── DATASET ROWS

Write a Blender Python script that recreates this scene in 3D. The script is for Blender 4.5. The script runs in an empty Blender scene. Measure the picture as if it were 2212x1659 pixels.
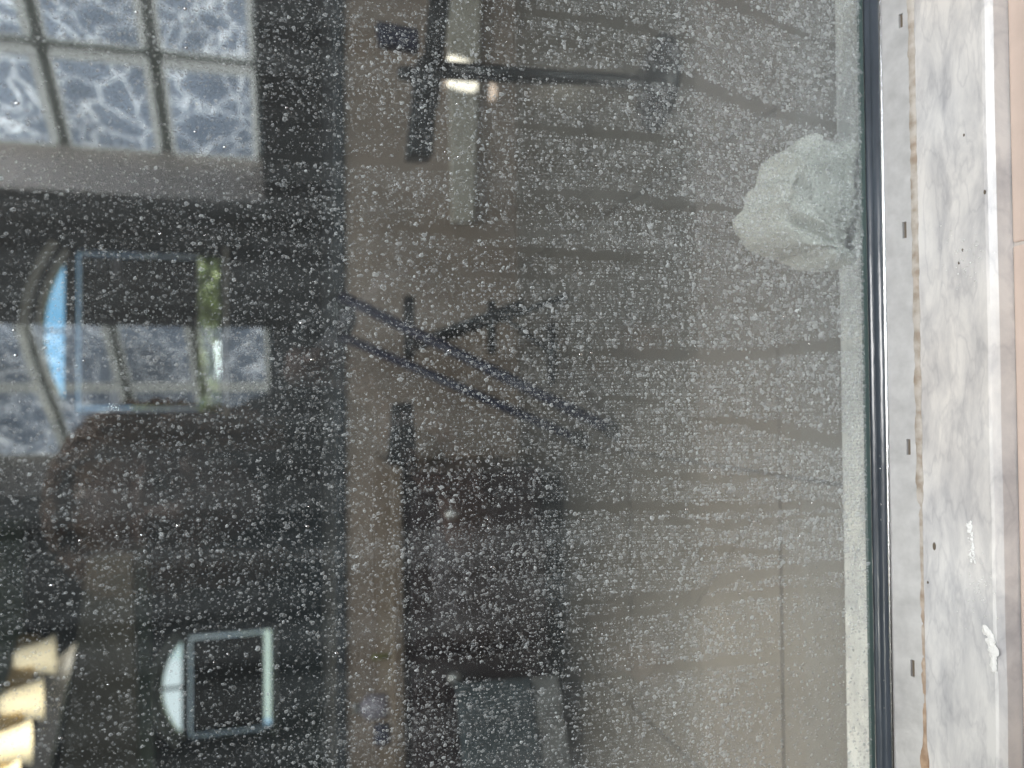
import bpy, bmesh, math, random
import numpy as np
from mathutils import Vector, Matrix, noise
random.seed(7); rng = np.random.default_rng(11)
S = bpy.context.scene
COL = S.collection
R = math.radians

# ---------------------------------------------------------------- camera
FPX, CX, CY = 1661.0, 1106.0, 829.5            # focal length and centre, in pixels of a 2212 x 1659 view
DIST, H = 0.32, 0.276
pitch, yaw, roll = R(15.2), R(1.2), R(-0.15)
C0 = Vector((0, -DIST, H))
Fv = Vector((math.sin(yaw)*math.cos(pitch), math.cos(yaw)*math.cos(pitch), -math.sin(pitch)))
Dv = Vector((-math.sin(yaw)*math.sin(pitch), -math.cos(yaw)*math.sin(pitch), -math.cos(pitch)))
Uv = Vector((math.cos(yaw), -math.sin(yaw), 0))
Xc = Dv*math.cos(roll) + Uv*math.sin(roll)
Yc = Uv*math.cos(roll) - Dv*math.sin(roll)
cam_d = bpy.data.cameras.new('camera'); cam = bpy.data.objects.new('camera', cam_d); COL.objects.link(cam)
m = Matrix.Identity(4)
for i, v in enumerate((Xc, Yc, -Fv)):
    for j in range(3): m[j][i] = v[j]
m.translation = C0
cam.matrix_world = m
cam_d.sensor_width = 36; cam_d.lens = 36*FPX/2212
cam_d.clip_start = 0.01; cam_d.clip_end = 400
cam_d.dof.use_dof = True; cam_d.dof.focus_distance = 0.335; cam_d.dof.aperture_fstop = 7
S.camera = cam

def ray(px, py): return (Fv*FPX + Xc*(px-CX) + Yc*(CY-py)).normalized()
def P(px, py, y):                       # point of the world y-plane seen at a pixel
    r = ray(px, py); return C0 + r*((y-C0.y)/r.y)
def Pz(px, py, z):
    r = ray(px, py); return C0 + r*((z-C0.z)/r.z)
def Mr(v): return Vector((v[0], -v[1], v[2]))   # place on the near side whose mirror image is v
def proj(X, Z):                         # glass plane (numpy) -> pixel
    dx, dy, dz = X-C0.x, 0-C0.y, Z-C0.z
    d = dx*Fv.x+dy*Fv.y+dz*Fv.z
    return CX+FPX*(dx*Xc.x+dy*Xc.y+dz*Xc.z)/d, CY-FPX*(dx*Yc.x+dy*Yc.y+dz*Yc.z)/d

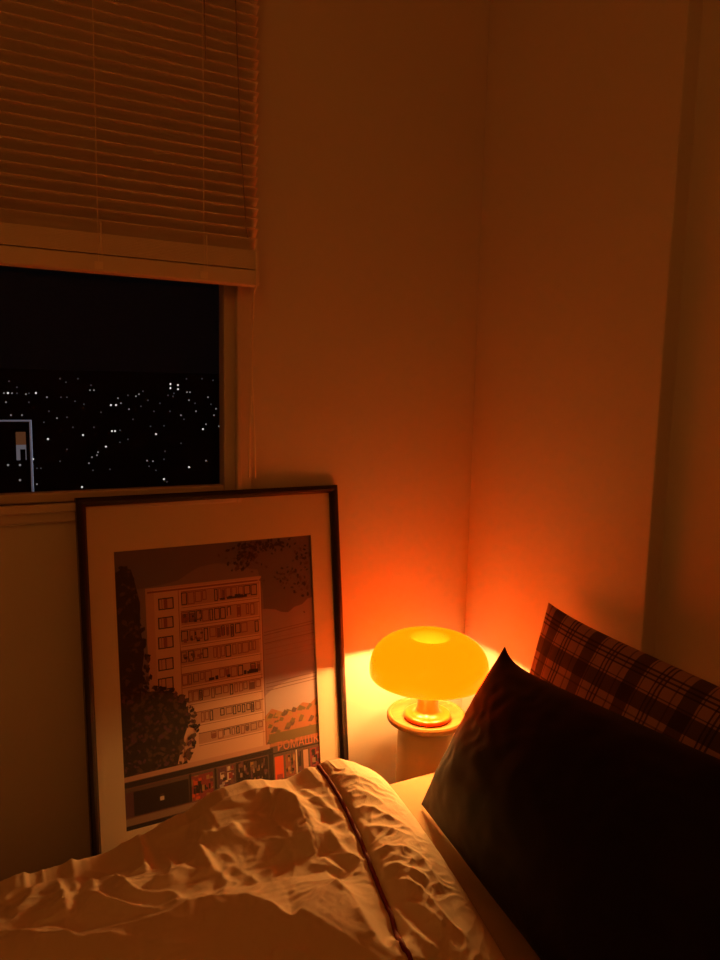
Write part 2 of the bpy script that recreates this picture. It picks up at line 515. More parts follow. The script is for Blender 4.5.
leaves(120, br(.365, .695, .022, .020), .003, .007, ['leaf', 'dark', 'leaf_brown'], 5)
leaves(50, br(.42, .712, .030, .008), .003, .006, ['leaf', 'dark'], 6)
leaves(55, br(.505, .640, .016, .038), .003, .007, ['leaf', 'dark', 'leaf_brown'], 8)
leaves(26, br(.448, .63, .018, .014), .003, .005, ['leaf', 'leaf_brown'], 9)
# street level: awning, shops, pavement
rect(A0 - .002, A1 + .002, B0 - .002, .232, 'awning', )
rect(A0 - .002, .40, .229, .240, 'wall_side'); rect(A0 - .002, .40, .216, .2275, 'dark'); rect(A0 - .002, A1 + .002, .2125, .215, 'line')
rect(A0 - .002, .090, B0, .205, 'plum'); rect(.084, .204, .112, .205, 'panel'); framebox(.086, .200, .14, .198, 'dark', .002)
rect(.140, .149, .172, .181, 'white'); rect(.141, .148, .184, .186, 'line')
random.seed(21)
def shop(x0, x1, y0, y1, base, accents, n):
    rect(x0, x1, y0, y1, base)
    for k in range(n):
        x = random.uniform(x0, x1 - .006); y = random.uniform(y0, y1 - .008)
        rect(x, min(x1, x + random.uniform(.003, .010)), y, min(y1, y + random.uniform(.004, .018)), random.choice(accents))
shop(.208, .260, .145, .208, 'shop_red', ['shop_gold', 'dark', 'shop_red', 'orange', 'shop_gold', 'plum'], 34)
rect(.206, .262, .135, .147, 'green')
shop(.272, .311, .140, .211, 'plum', ['dark', 'line', 'shop_gold', 'pale', 'white', 'shop_red'], 24)
shop(.319, .394, .140, .214, 'panel', ['line', 'shop_gold', 'awning', 'walk', 'plum', 'dark'], 52)
for x in (.2055, .2635, .3145, .345, .372): rect(x, x + .005, .138, .214, 'dark')
rect(.3955, .4075, .142, .229, 'dark')
rect(.4085, .535, .14, .216, 'awning')
rect(.411, .433, .145, .206, 'orange'); rect(.415, .430, .150, .163, 'shop_red')
shop(.4385, .4635, .150, .206, 'rust', ['dark', 'shop_gold', 'awning'], 14)
rect(.4655, .4685, .148, .212, 'white'); shop(.471, .479, .155, .206, 'dark', ['plum'], 3); rect(.479, .500, .153, .209, 'leaf_brown')
rect(.485, .498, .155, .207, 'wall_side'); shop(.503, .529, .16, .207, 'shop_red', ['dark', 'plum', 'walk'], 10)
rect(.40, .535, .213, .2165, 'dark')
rect(A0 - .002, A1 + .002, B0, .152, 'line'); rect(A0 - .002, A1 + .002, .134, .149, 'walk'); rect(A0 - .002, A1 + .002, B0 - .002, .133, 'dark')
def text_polys(body, x, y, w, h, i):
    cu = bpy.data.curves.new('sign', 'FONT')
    cu.body = body; cu.size = 1.0; cu.resolution_u = 3
    o = bpy.data.objects.new('sign', cu)
    COL.objects.link(o)
    bpy.context.view_layer.update()
    me = bpy.data.meshes.new_from_object(o.evaluated_get(bpy.context.evaluated_depsgraph_get()))
    xs = [v.co.x for v in me.vertices]; ys = [v.co.y for v in me.vertices]
    sx, sy = w / (max(xs) - min(xs)), h / (max(ys) - min(ys))
    PZ[0] += 0.0000012
    pr.add([(x + (v.co.x - min(xs)) * sx, y + (v.co.y - min(ys)) * sy, PZ[0]) for v in me.vertices],
           [tuple(p.vertices) for p in me.polygons], INK[i][0])
    bpy.data.objects.remove(o); bpy.data.curves.remove(cu); bpy.data.meshes.remove(me)
text_polys('\u0420\u041e\u041c\u0410\u0428\u041a', .420, .2185, .108, .0215, 'letter')
# give the sheet a back so that it has its own thickness
pr.box(A0 - .002, A1 + .002, B0 - .002, B1 + .002, -0.0182, -0.01765, INK['pale'][0])
pr.build('printed_sheet', [INK[k][1] for k in INK], PF, fix=False)

# ------------------------------------------------------------------ bed
MZ, ME = 0.215, -0.298                                        # mattress top and its window-side edge
bed = empty('bed', (-1.05, -1.1, 0), 'low bed in a pale fitted sheet pushed to the right wall', 'bed')
def rounded_box(x0, x1, y0, y1, z0, z1, r, name, m, parent, off):
    o = MB().box(x0 - off[0], x1 - off[0], y0 - off[1], y1 - off[1], z0 - off[2], z1 - off[2]).build(name, m, parent)
    bv = o.modifiers.new('bevel', 'BEVEL'); bv.width = r; bv.segments = 5
    o.data.polygons.foreach_set('use_smooth', [True] * len(o.data.polygons))
    return o
rounded_box(-2.03, -0.03, -1.86, ME - 0.02, 0.0, 0.07, 0.008, 'bed_base', M['floor'], bed, bed.location)
rounded_box(-2.05, -0.012, -1.89, ME, 0.07, MZ, 0.034, 'mattress', M['sheet'], bed, bed.location)

# ---- duvet: a padded sheet over the mattress with its own creases
CREST = [  # (polyline, height, width on its right-hand side, width on its left-hand side)
 ([(-1.273, -0.479), (-1.219, -0.548), (-1.121, -0.622), (-1.057, -0.635), (-0.990, -0.644), (-0.929, -0.631), (-0.872, -0.646), (-0.839, -0.679), (-0.816, -0.720), (-0.774, -0.696), (-0.719, -0.659)], 0.036, 0.130, 0.022),
 ([(-0.711, -0.593), (-0.719, -0.659), (-0.709, -0.699), (-0.714, -0.767), (-0.709, -0.807), (-0.685, -0.799), (-0.684, -0.831), (-0.683, -0.857)], 0.036, 0.150, 0.030),
 ([(-0.887, -0.372), (-0.853, -0.383), (-0.801, -0.370), (-0.738, -0.373), (-0.698, -0.407), (-0.689, -0.467), (-0.699, -0.531), (-0.703, -0.567)], 0.030, 0.085, 0.026),
 ([(-1.036, -0.390), (-1.015, -0.528), (-0.988, -0.565), (-0.959, -0.574), (-0.946, -0.617)], 0.016, 0.020, 0.010),
 ([(-1.082, -0.492), (-1.053, -0.545), (-1.024, -0.583), (-0.997, -0.609), (-0.967, -0.610), (-0.923, -0.617)], 0.015, 0.022, 0.010),
 ([(-0.961, -0.354), (-0.970, -0.422), (-0.979, -0.482)], 0.016, 0.024, 0.009),
 ([(-0.979, -0.515), (-0.948, -0.526), (-0.915, -0.498)], 0.010, 0.018, 0.010),
 ([(-1.106, -0.352), (-1.105, -0.459), (-1.107, -0.533), (-1.108, -0.555)], 0.016, 0.030, 0.010),
 ([(-1.141, -0.358), (-1.153, -0.425), (-1.173, -0.501)], 0.012, 0.016, 0.030),
 ([(-1.054, -0.407), (-1.063, -0.521)], 0.010, 0.014, 0.008),
 ([(-1.077, -0.349), (-1.083, -0.456)], 0.010, 0.018, 0.008),
 ([(-1.168, -0.587), (-1.128, -0.582), (-1.106, -0.636), (-1.071, -0.649), (-1.026, -0.667)], 0.010, 0.020, 0.008),
 ([(-0.886, -0.451), (-0.883, -0.512), (-0.884, -0.548)], 0.013, 0.026, 0.010),
 ([(-0.880, -0.424), (-0.849, -0.452), (-0.804, -0.439)], 0.010, 0.026, 0.012),
 ([(-0.705, -0.566), (-0.694, -0.604), (-0.684, -0.625)], 0.009, 0.012, 0.009),
 ([(-0.638, -0.658), (-0.608, -0.653), (-0.580, -0.677), (-0.564, -0.704)], 0.010, 0.022, 0.010),
 ([(-0.613, -0.546), (-0.577, -0.551), (-0.536, -0.578)], 0.006, 0.014, 0.008),
 ([(-0.631, -0.672), (-0.597, -0.704), (-0.588, -0.735), (-0.585, -0.776), (-0.567, -0.819)], 0.010, 0.024, 0.009),
 ([(-0.650, -0.711), (-0.646, -0.784), (-0.629, -0.826)], 0.010, 0.016, 0.009),
 ([(-0.546, -0.638), (-0.547, -0.679), (-0.549, -0.721)], 0.007, 0.016, 0.009),
 ([(-0.600, -0.451), (-0.560, -0.447), (-0.526, -0.483)], 0.005, 0.012, 0.008),
 ([(-0.604, -0.492), (-0.563, -0.494), (-0.531, -0.542)], 0.006, 0.012, 0.008),
 ([(-0.628, -0.609), (-0.597, -0.610), (-0.556, -0.622), (-0.543, -0.656)], 0.007, 0.016, 0.009),
 ([(-0.666, -0.380), (-0.646, -0.441), (-0.634, -0.495)], 0.007, 0.016, 0.010),
 ([(-0.664, -0.501), (-0.661, -0.570), (-0.650, -0.607)], 0.008, 0.018, 0.009),
 ([(-1.011, -0.338), (-1.045, -0.335), (-1.082, -0.334)], 0.008, 0.010, 0.012),
 ([(-0.939, -0.399), (-0.935, -0.478), (-0.955, -0.535)], 0.008, 0.014, 0.009),
 ([(-0.878, -0.536), (-0.869, -0.565), (-0.888, -0.608)], 0.006, 0.014, 0.010),
 ([(-0.865, -0.531), (-0.842, -0.544), (-0.825, -0.585)], 0.004, 0.014, 0.010),
 ([(-0.867, -0.755), (-0.840, -0.769), (-0.814, -0.784)], 0.008, 0.020, 0.010),
 ([(-0.715, -0.721), (-0.718, -0.763), (-0.719, -0.789)], 0.006, 0.012, 0.008),
 ([(-0.994, -0.315), (-0.946, -0.349), (-0.902, -0.365), (-0.864, -0.377)], 0.008, 0.020, 0.010),
 ([(-1.194, -0.386), (-1.175, -0.369), (-1.147, -0.360)], 0.008, 0.012, 0.020),
 ([(-0.584, -0.399), (-0.544, -0.408), (-0.503, -0.435)], 0.004, 0.010, 0.007),
 ([(-0.591, -0.524), (-0.541, -0.524), (-0.512, -0.557)], 0.004, 0.010, 0.007),
 ([(-0.634, -0.637), (-0.594, -0.635), (-0.558, -0.652)], 0.004, 0.010, 0.007),
 ([(-0.633, -0.718), (-0.608, -0.749), (-0.598, -0.795)], 0.005, 0.012, 0.007),
]
PIPE = [(-0.600, -0.329), (-0.604, -0.375), (-0.606, -0.422), (-0.609, -0.481), (-0.620, -0.556), (-0.636, -0.628), (-0.647, -0.678), (-0.659, -0.738), (-0.682, -0.808), (-0.685, -0.839), (-.735, -.98), (-.745, -1.15), (-.75, -1.5), (-.75, -1.85)]

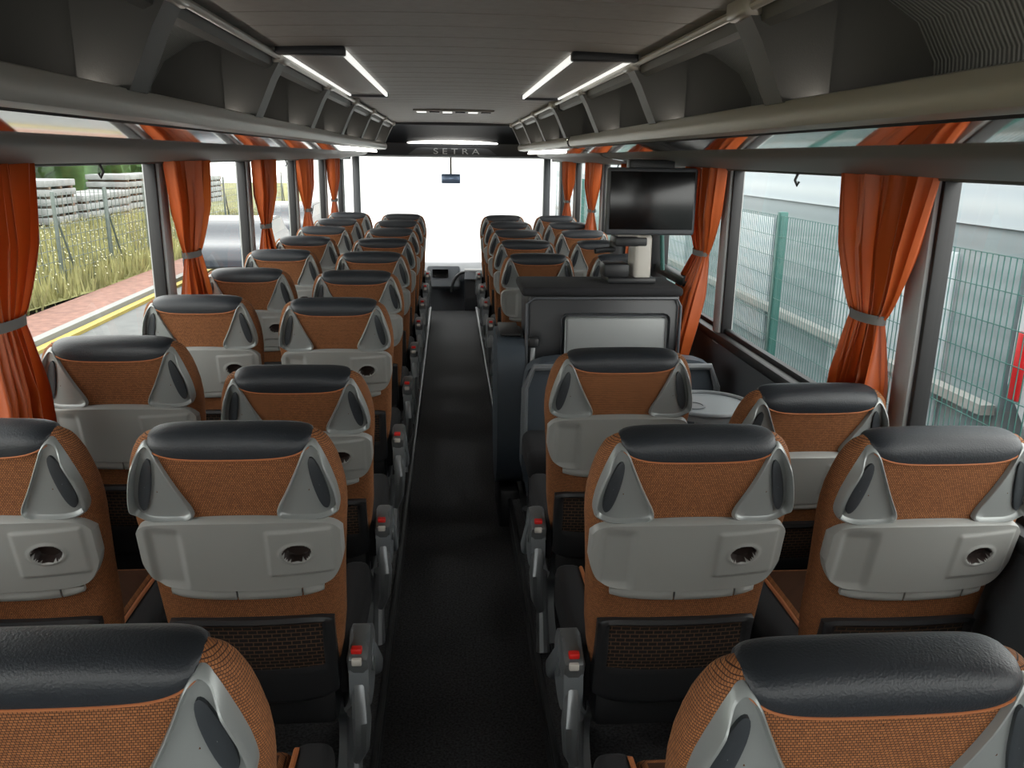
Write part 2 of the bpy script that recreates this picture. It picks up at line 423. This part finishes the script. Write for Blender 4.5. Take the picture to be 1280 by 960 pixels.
# ------------------------------------------------------------ luggage racks
def rack(sg,ya,yb,name='luggage_rack'):
    mb=MB()
    def ex(pts,mt,smo=True):
        mb.grid([[(sg*x,ya,z) for x,z in pts],[(sg*x,yb,z) for x,z in pts]],mt,sm=smo)
    lip=[(.79,1.950),(.745,1.955),(.722,1.963),(.704,1.958),(.694,1.94),(.694,1.92),(.702,1.903),(.72,1.896),(.745,1.897)]
    ex(lip,'rack_silver')
    ex([(.745,1.897),(.752,1.892)],'rubber_black')
    ex([(.752,1.892),(.82,1.874),(.90,1.860)],'rack_gloss')
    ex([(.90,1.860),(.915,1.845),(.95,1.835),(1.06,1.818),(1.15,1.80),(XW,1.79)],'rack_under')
    ex([(.79,1.950),(1.06,1.955)],'black_fabric')
    ex([(1.06,1.955),(1.05,2.05),(1.0,2.13),(.90,2.19),(.76,2.215)],'rack_ribbed')
    ex([(.76,2.215),(.62,2.225)],'rack_bracket')
    ex([(.68,2.20),(.68,2.125),(.655,2.11),(.635,2.12),(.625,2.165),(.60,2.185)],'rack_bracket')
    mb.tube([(sg*.612,ya,2.150),(sg*.612,yb,2.150)],.011,'rack_silver',10)
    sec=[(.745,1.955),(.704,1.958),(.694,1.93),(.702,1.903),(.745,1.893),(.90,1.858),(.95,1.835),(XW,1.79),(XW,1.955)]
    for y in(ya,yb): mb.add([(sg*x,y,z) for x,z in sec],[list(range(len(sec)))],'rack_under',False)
    ys=[]
    y=1.93-1.17*2
    while y<yb-.1:
        if y>ya: ys.append(y)
        y+=1.17
    for y in ys:
        mb.prism([(sg*a,b) for a,b in [(.605,2.19),(.605,2.14),(.640,2.08),(.672,2.01),(.698,1.955),(.80,1.951),(.80,2.22),(.62,2.22)]],'Y',y-.055,y+.055,'rack_bracket')
        mb.box((sg*.615,y,2.155),(.05,.13,.05),'rack_silver',.014,seg=3)
        mb.prism([(sg*a,b) for a,b in [(.79,1.953),(1.06,1.953),(1.05,2.05),(1.0,2.13),(.90,2.19),(.79,2.215)]],'Y',y-.02,y+.02,'rack_bracket')
    mb.box((sg*.775,(ya+yb)/2,1.957),(.022,yb-ya-.1,.010),'cove_fill',.003)  # added glowing strip, out of sight behind the lip, brightens ceiling and rack
    return mb.obj(name,ang=30)
rack(-1,Y0,9.2); rack(1,Y0,5.25); rack(1,5.33,9.2)
for sg in(-1,1):
    mb=MB(); mb.box((sg*.80,7.6,1.872),(.05,2.6,.012),'led_fill_white',.003); mb.obj('rack_fill_strip')  # added fill strips below the racks, to brighten the cabin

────

Wherever the word "recreates" occurs in a line of the listing, copy that line.

EXERCISE OUTPUT:
Write a Blender Python script that recreates this scene in 3D. The script is for Blender 4.5. The script runs in an empty Blender scene. Measure the picture as if it were 2212x1659 pixels.
Write part 2 of the bpy script that recreates this picture. It picks up at line 515. More parts follow. The script is for Blender 4.5.
Write part 2 of the bpy script that recreates this picture. It picks up at line 423. This part finishes the script. Write for Blender 4.5. Take the picture to be 1280 by 960 pixels.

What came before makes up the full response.